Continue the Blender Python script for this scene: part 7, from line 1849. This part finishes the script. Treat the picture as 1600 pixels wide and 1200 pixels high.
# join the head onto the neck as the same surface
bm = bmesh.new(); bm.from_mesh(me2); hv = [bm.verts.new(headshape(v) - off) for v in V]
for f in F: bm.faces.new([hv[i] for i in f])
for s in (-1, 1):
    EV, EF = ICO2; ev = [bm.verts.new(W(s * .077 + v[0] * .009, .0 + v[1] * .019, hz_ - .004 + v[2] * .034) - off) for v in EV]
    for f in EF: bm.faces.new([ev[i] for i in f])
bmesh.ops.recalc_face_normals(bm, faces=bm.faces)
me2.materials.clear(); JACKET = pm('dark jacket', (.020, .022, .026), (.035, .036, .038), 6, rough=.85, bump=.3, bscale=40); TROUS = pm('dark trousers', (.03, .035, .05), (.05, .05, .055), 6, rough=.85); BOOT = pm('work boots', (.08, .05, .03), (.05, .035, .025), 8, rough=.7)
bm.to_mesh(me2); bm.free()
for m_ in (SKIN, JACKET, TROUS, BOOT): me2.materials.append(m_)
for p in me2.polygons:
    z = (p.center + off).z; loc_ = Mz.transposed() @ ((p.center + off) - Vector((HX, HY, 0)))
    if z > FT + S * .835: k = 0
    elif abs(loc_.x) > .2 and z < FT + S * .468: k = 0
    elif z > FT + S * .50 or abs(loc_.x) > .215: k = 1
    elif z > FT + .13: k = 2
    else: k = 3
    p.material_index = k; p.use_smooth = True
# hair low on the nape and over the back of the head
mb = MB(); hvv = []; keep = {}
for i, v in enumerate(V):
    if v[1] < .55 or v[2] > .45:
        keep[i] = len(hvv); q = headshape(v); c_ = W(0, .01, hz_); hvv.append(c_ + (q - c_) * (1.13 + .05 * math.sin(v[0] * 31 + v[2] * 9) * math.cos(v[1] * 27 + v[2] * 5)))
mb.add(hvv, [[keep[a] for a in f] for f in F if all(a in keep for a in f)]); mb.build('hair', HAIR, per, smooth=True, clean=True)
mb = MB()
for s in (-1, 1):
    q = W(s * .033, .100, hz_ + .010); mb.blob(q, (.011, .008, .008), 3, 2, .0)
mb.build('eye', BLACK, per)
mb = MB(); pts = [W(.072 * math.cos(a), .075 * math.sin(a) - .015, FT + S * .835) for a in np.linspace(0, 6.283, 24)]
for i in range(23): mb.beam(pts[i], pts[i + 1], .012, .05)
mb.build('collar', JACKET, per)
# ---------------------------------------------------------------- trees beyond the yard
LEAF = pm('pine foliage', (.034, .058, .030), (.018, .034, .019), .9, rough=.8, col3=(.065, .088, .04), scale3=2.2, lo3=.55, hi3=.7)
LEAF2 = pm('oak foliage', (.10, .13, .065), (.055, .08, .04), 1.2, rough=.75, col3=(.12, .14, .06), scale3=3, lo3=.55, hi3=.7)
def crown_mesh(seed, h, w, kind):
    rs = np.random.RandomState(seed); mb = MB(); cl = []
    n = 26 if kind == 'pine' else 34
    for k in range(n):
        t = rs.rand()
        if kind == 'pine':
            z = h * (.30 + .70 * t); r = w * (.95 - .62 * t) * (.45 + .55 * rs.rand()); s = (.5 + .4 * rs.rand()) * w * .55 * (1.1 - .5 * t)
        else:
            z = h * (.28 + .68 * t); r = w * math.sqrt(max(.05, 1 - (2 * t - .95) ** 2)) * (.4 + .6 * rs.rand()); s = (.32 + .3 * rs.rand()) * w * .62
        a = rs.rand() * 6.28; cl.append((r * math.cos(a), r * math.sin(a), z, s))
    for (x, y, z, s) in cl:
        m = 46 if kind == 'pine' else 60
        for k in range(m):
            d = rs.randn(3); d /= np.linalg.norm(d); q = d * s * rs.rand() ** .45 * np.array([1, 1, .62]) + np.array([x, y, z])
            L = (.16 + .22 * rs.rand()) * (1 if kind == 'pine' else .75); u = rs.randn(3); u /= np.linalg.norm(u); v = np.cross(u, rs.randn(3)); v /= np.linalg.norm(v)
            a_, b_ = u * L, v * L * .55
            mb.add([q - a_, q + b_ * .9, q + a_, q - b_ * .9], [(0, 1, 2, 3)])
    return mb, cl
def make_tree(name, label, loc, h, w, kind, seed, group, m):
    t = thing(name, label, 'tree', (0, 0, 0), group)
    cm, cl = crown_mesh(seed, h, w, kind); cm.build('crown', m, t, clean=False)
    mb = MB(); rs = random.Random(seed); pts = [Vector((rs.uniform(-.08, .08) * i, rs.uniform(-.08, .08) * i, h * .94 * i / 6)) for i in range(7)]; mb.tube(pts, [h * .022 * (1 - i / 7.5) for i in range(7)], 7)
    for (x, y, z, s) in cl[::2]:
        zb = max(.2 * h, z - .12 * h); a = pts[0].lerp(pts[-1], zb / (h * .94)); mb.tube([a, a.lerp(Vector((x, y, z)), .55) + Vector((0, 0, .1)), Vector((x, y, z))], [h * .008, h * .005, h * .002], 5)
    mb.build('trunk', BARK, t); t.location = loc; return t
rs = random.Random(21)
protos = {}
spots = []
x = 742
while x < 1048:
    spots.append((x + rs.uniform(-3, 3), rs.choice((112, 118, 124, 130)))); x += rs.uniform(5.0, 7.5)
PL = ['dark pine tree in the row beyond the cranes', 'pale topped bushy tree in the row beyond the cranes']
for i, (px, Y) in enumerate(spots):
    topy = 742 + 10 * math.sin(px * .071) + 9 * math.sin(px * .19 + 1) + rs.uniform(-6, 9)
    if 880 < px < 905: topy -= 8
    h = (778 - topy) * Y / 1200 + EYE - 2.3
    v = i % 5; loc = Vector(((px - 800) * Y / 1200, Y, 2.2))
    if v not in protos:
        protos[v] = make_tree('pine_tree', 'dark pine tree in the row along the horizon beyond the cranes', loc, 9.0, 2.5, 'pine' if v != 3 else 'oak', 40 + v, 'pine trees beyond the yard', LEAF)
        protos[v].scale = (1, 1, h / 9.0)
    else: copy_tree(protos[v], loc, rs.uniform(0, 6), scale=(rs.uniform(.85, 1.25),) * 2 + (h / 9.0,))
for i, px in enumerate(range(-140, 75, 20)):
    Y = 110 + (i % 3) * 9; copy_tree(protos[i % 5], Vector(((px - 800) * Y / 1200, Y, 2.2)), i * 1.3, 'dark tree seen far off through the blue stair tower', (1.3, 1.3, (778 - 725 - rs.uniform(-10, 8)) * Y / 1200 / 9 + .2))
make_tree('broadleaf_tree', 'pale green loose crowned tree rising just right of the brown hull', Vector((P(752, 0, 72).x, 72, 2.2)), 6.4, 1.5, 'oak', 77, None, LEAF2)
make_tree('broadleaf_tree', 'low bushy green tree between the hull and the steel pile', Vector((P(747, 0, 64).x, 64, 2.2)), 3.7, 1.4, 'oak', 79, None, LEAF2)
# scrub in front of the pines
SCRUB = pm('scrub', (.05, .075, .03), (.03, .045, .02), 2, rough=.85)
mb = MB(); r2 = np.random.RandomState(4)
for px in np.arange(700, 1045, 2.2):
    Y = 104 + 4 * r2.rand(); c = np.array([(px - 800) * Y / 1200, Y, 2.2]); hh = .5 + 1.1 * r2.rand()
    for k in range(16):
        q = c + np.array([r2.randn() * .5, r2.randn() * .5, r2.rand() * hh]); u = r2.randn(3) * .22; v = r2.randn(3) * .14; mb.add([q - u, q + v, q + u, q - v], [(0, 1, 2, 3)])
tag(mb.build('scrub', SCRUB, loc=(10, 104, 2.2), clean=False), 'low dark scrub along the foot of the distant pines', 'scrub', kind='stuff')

-- What you have to do --
Using the data above, return each line exactly as written.

-- Answer to the problem --
Continue the Blender Python script for this scene: part 7, from line 1849. This part finishes the script. Treat the picture as 1600 pixels wide and 1200 pixels high.
# join the head onto the neck as the same surface
bm = bmesh.new(); bm.from_mesh(me2); hv = [bm.verts.new(headshape(v) - off) for v in V]
for f in F: bm.faces.new([hv[i] for i in f])
for s in (-1, 1):
    EV, EF = ICO2; ev = [bm.verts.new(W(s * .077 + v[0] * .009, .0 + v[1] * .019, hz_ - .004 + v[2] * .034) - off) for v in EV]
    for f in EF: bm.faces.new([ev[i] for i in f])
bmesh.ops.recalc_face_normals(bm, faces=bm.faces)
me2.materials.clear(); JACKET = pm('dark jacket', (.020, .022, .026), (.035, .036, .038), 6, rough=.85, bump=.3, bscale=40); TROUS = pm('dark trousers', (.03, .035, .05), (.05, .05, .055), 6, rough=.85); BOOT = pm('work boots', (.08, .05, .03), (.05, .035, .025), 8, rough=.7)
bm.to_mesh(me2); bm.free()
for m_ in (SKIN, JACKET, TROUS, BOOT): me2.materials.append(m_)
for p in me2.polygons:
    z = (p.center + off).z; loc_ = Mz.transposed() @ ((p.center + off) - Vector((HX, HY, 0)))
    if z > FT + S * .835: k = 0
    elif abs(loc_.x) > .2 and z < FT + S * .468: k = 0
    elif z > FT + S * .50 or abs(loc_.x) > .215: k = 1
    elif z > FT + .13: k = 2
    else: k = 3
    p.material_index = k; p.use_smooth = True
# hair low on the nape and over the back of the head
mb = MB(); hvv = []; keep = {}
for i, v in enumerate(V):
    if v[1] < .55 or v[2] > .45:
        keep[i] = len(hvv); q = headshape(v); c_ = W(0, .01, hz_); hvv.append(c_ + (q - c_) * (1.13 + .05 * math.sin(v[0] * 31 + v[2] * 9) * math.cos(v[1] * 27 + v[2] * 5)))
mb.add(hvv, [[keep[a] for a in f] for f in F if all(a in keep for a in f)]); mb.build('hair', HAIR, per, smooth=True, clean=True)
mb = MB()
for s in (-1, 1):
    q = W(s * .033, .100, hz_ + .010); mb.blob(q, (.011, .008, .008), 3, 2, .0)
mb.build('eye', BLACK, per)
mb = MB(); pts = [W(.072 * math.cos(a), .075 * math.sin(a) - .015, FT + S * .835) for a in np.linspace(0, 6.283, 24)]
for i in range(23): mb.beam(pts[i], pts[i + 1], .012, .05)
mb.build('collar', JACKET, per)
# ---------------------------------------------------------------- trees beyond the yard
LEAF = pm('pine foliage', (.034, .058, .030), (.018, .034, .019), .9, rough=.8, col3=(.065, .088, .04), scale3=2.2, lo3=.55, hi3=.7)
LEAF2 = pm('oak foliage', (.10, .13, .065), (.055, .08, .04), 1.2, rough=.75, col3=(.12, .14, .06), scale3=3, lo3=.55, hi3=.7)
def crown_mesh(seed, h, w, kind):
    rs = np.random.RandomState(seed); mb = MB(); cl = []
    n = 26 if kind == 'pine' else 34
    for k in range(n):
        t = rs.rand()
        if kind == 'pine':
            z = h * (.30 + .70 * t); r = w * (.95 - .62 * t) * (.45 + .55 * rs.rand()); s = (.5 + .4 * rs.rand()) * w * .55 * (1.1 - .5 * t)
        else:
            z = h * (.28 + .68 * t); r = w * math.sqrt(max(.05, 1 - (2 * t - .95) ** 2)) * (.4 + .6 * rs.rand()); s = (.32 + .3 * rs.rand()) * w * .62
        a = rs.rand() * 6.28; cl.append((r * math.cos(a), r * math.sin(a), z, s))
    for (x, y, z, s) in cl:
        m = 46 if kind == 'pine' else 60
        for k in range(m):
            d = rs.randn(3); d /= np.linalg.norm(d); q = d * s * rs.rand() ** .45 * np.array([1, 1, .62]) + np.array([x, y, z])
            L = (.16 + .22 * rs.rand()) * (1 if kind == 'pine' else .75); u = rs.randn(3); u /= np.linalg.norm(u); v = np.cross(u, rs.randn(3)); v /= np.linalg.norm(v)
            a_, b_ = u * L, v * L * .55
            mb.add([q - a_, q + b_ * .9, q + a_, q - b_ * .9], [(0, 1, 2, 3)])
    return mb, cl
def make_tree(name, label, loc, h, w, kind, seed, group, m):
    t = thing(name, label, 'tree', (0, 0, 0), group)
    cm, cl = crown_mesh(seed, h, w, kind); cm.build('crown', m, t, clean=False)
    mb = MB(); rs = random.Random(seed); pts = [Vector((rs.uniform(-.08, .08) * i, rs.uniform(-.08, .08) * i, h * .94 * i / 6)) for i in range(7)]; mb.tube(pts, [h * .022 * (1 - i / 7.5) for i in range(7)], 7)
    for (x, y, z, s) in cl[::2]:
        zb = max(.2 * h, z - .12 * h); a = pts[0].lerp(pts[-1], zb / (h * .94)); mb.tube([a, a.lerp(Vector((x, y, z)), .55) + Vector((0, 0, .1)), Vector((x, y, z))], [h * .008, h * .005, h * .002], 5)
    mb.build('trunk', BARK, t); t.location = loc; return t
rs = random.Random(21)
protos = {}
spots = []
x = 742
while x < 1048:
    spots.append((x + rs.uniform(-3, 3), rs.choice((112, 118, 124, 130)))); x += rs.uniform(5.0, 7.5)
PL = ['dark pine tree in the row beyond the cranes', 'pale topped bushy tree in the row beyond the cranes']
for i, (px, Y) in enumerate(spots):
    topy = 742 + 10 * math.sin(px * .071) + 9 * math.sin(px * .19 + 1) + rs.uniform(-6, 9)
    if 880 < px < 905: topy -= 8
    h = (778 - topy) * Y / 1200 + EYE - 2.3
    v = i % 5; loc = Vector(((px - 800) * Y / 1200, Y, 2.2))
    if v not in protos:
        protos[v] = make_tree('pine_tree', 'dark pine tree in the row along the horizon beyond the cranes', loc, 9.0, 2.5, 'pine' if v != 3 else 'oak', 40 + v, 'pine trees beyond the yard', LEAF)
        protos[v].scale = (1, 1, h / 9.0)
    else: copy_tree(protos[v], loc, rs.uniform(0, 6), scale=(rs.uniform(.85, 1.25),) * 2 + (h / 9.0,))
for i, px in enumerate(range(-140, 75, 20)):
    Y = 110 + (i % 3) * 9; copy_tree(protos[i % 5], Vector(((px - 800) * Y / 1200, Y, 2.2)), i * 1.3, 'dark tree seen far off through the blue stair tower', (1.3, 1.3, (778 - 725 - rs.uniform(-10, 8)) * Y / 1200 / 9 + .2))
make_tree('broadleaf_tree', 'pale green loose crowned tree rising just right of the brown hull', Vector((P(752, 0, 72).x, 72, 2.2)), 6.4, 1.5, 'oak', 77, None, LEAF2)
make_tree('broadleaf_tree', 'low bushy green tree between the hull and the steel pile', Vector((P(747, 0, 64).x, 64, 2.2)), 3.7, 1.4, 'oak', 79, None, LEAF2)
# scrub in front of the pines
SCRUB = pm('scrub', (.05, .075, .03), (.03, .045, .02), 2, rough=.85)
mb = MB(); r2 = np.random.RandomState(4)
for px in np.arange(700, 1045, 2.2):
    Y = 104 + 4 * r2.rand(); c = np.array([(px - 800) * Y / 1200, Y, 2.2]); hh = .5 + 1.1 * r2.rand()
    for k in range(16):
        q = c + np.array([r2.randn() * .5, r2.randn() * .5, r2.rand() * hh]); u = r2.randn(3) * .22; v = r2.randn(3) * .14; mb.add([q - u, q + v, q + u, q - v], [(0, 1, 2, 3)])
tag(mb.build('scrub', SCRUB, loc=(10, 104, 2.2), clean=False), 'low dark scrub along the foot of the distant pines', 'scrub', kind='stuff')